Karagöz, “OHAL Komisyonunun sadece dosya incelemesi üzerinden verdiği kararlar ile ardından özel yetkili idare mahkemelerinin, istinaf Mahkemeleri ile Danıştay’ın verdiği kararlar ile sekiz yılımız çalınmıştır. Bunun için sendikal hak ve özgürlükler mücadelemize diş bileyen amirlerin, yöneticilerin, gizli tanıkların ifadelerine sarıldılar. Sosyal medya hesaplarımızı didik didik ettiler. Bunları ‘iltisak’, ‘irtibat’ gibi hiçbir hukuk sisteminde yer almayan ucube kavramlarla ilişkilendirerek ihraç gerekçesi diye sundular. Konfederasyonumuzun, sendikalarımızın yaptığı halka açık basın açıklamalarına, toplantılara katılan yüzlerce üyemiz haklarında açılan soruşturmalar, davalar gerekçe gösterilerek ihraç edildi. Üstelik bu davalardan çıkan beraat kararları, hükmün açıklanmasının geriye bırakılması kararları yok sayıldı. İhraç için hakkında soruşturma açılması, dava açılaması tek başına yeterli sayıldı. Garabet öyle boyutlara ulaştı ki;  bekar olan,  hiç evlenmeyen, çocuğu olmayan bir arkadaşımız çocuğunu FETÖ adlı yapı ile iltisaklı bir okula gönderdiği gerekçesi ile işinden ihraç edildi. Bazı arkadaşlarımız ihraç edilen arkadaşlarına ‘geçmiş olsun’ ziyaretine gittiği için ihraç edildi. En acısı, bir üyemizin ihraç gerekçesi olarak,  104 canımızı bizden koparan 10 Ekim “Ankara Gar katliamının yaşandığı mitinge katılanalar arasında yer almak” gösterildi” diye konuştu.

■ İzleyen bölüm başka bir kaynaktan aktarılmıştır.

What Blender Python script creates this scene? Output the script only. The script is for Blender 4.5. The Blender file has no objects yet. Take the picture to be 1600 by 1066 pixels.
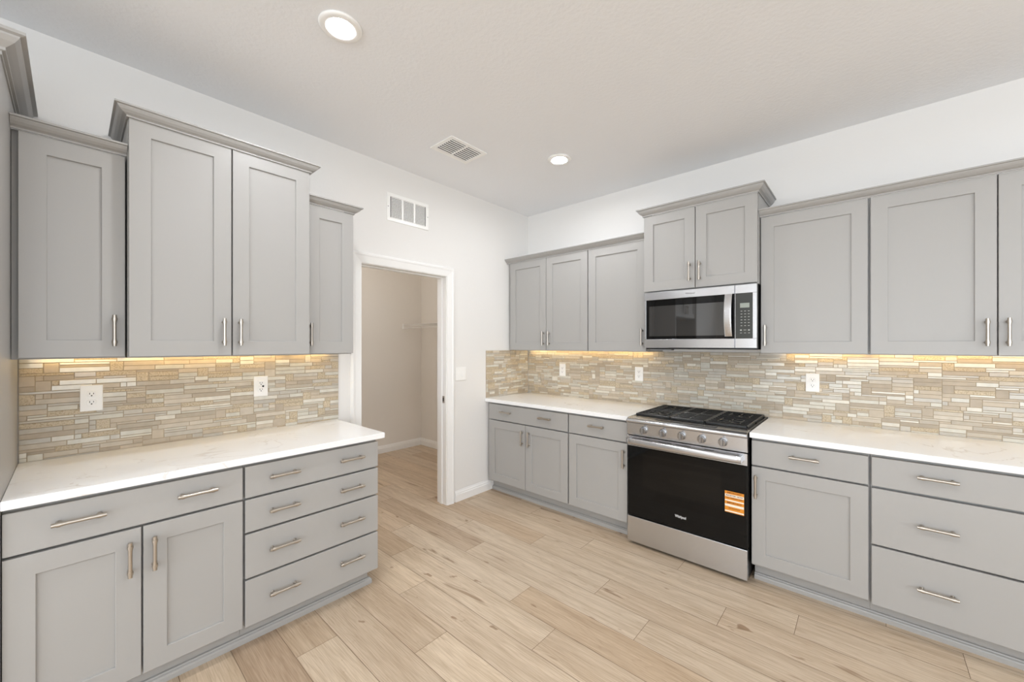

“NE BU HUKUKSUZLUĞA, ADALETSİZLİĞE, ÇÜRÜYEN DÜZENE ALIŞACAĞIZ NE DE BOYUN EĞECEĞİZ”

KHK’li üyelerin işlerine bir an önce dönebilmesi için TBMM, bakanlıklar, siyasi partiler vb. kurumlarla çalışmaları sürdürceklerini vurgulayan Karagöz, “KHK’li üyelerimizin durumunu uluslararası sendikal hareketin de gündeminde tutmaya devam edeceğiz. Üyesi olduğumuz Avrupa Sendikalar Konfederasyonu (ETUC) ile Uluslararası Sendikalar Konfederasyonu (ITUC) başta olmak üzere birlikte mücadele yürüttüğümüz tüm uluslararası sendikalara tekrar tekrar ileteceğiz. Ayrıca, Uluslararası Çalışma Örgütü (ILO), Avrupa Konseyi vb. ilgili uluslararası kurumlara da raporlarımızı sunmaya, çözüm taleplerimizi iletmeye devam edeceğiz. Son KHK’li üyemiz de tüm haklarını alarak işine dönene kadar mücadelemizi yürüteceğiz. Ne bu hukuksuzluğa, adaletsizliğe, çürüyen düzene alışacağız.  Ne de zulmün efendileri önünde boyun eğeceğiz” dedi.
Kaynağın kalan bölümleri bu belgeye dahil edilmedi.